Sunday, March 25, 2007

tagging

let's see if anyone -- even the contributors -- read this blog.

here is my problem. I am overwhelmed with information. I cannot keep a handle on what I have read and where.

With grad student help I set up a webpage with all my links. But that is static. In order to update I have to go into dream weaver, which I have resisted learning.

So I go to del.icio.ous -- especially since firefox ate my bookmarks and so I have to use the ones I saved to del.icio.ous.

Will this solve my problem? Is tagging the solution -- for organizing, finding, and sharing information? Should I tag every article or blog post I read that I find interesting and potentially useful on some future date?

I have also looked at zotero and brainstorm briefly, but do not feel like learning and setting up a bunch of different programs ...

any thoughts?

1 Comments:

At 2:19 AM, Blogger Scot Becker said...

No!
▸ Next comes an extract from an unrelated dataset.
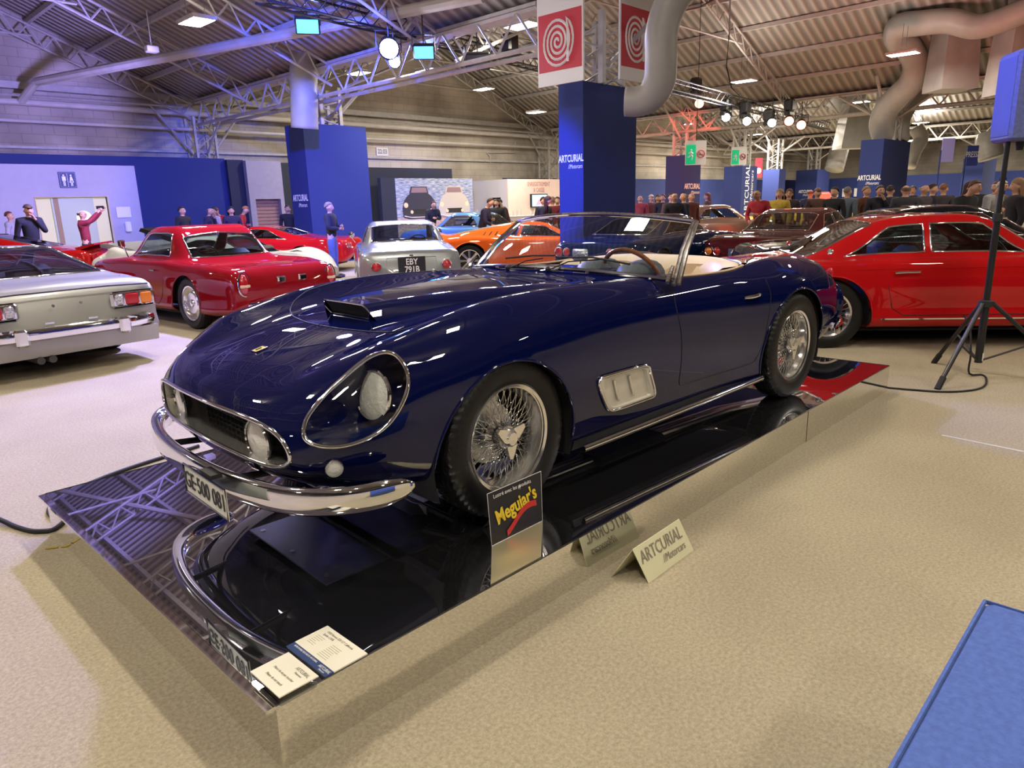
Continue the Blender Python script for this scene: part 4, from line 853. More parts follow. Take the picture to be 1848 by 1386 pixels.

Usually the page itself will BE the metadata. This isn't a comment on del.ici.us, since I don't know how things work there, but in a system where you can actually save your visited pages for later use and searching it should work like this: if I search for 'library', I get back all the pages that I've seen that have the word 'library' on them (with priority given to those who have it in the page title, say) as well as those few pages like "Carnegie Mellon University Catalog" which I have explicitly given that tag. It's easier than keeping track of a tag system for every page, which I don't think I could do.

Zotero does work like this, by the way. Tagging is there if you need it, but you don't have to use it for good searching to work.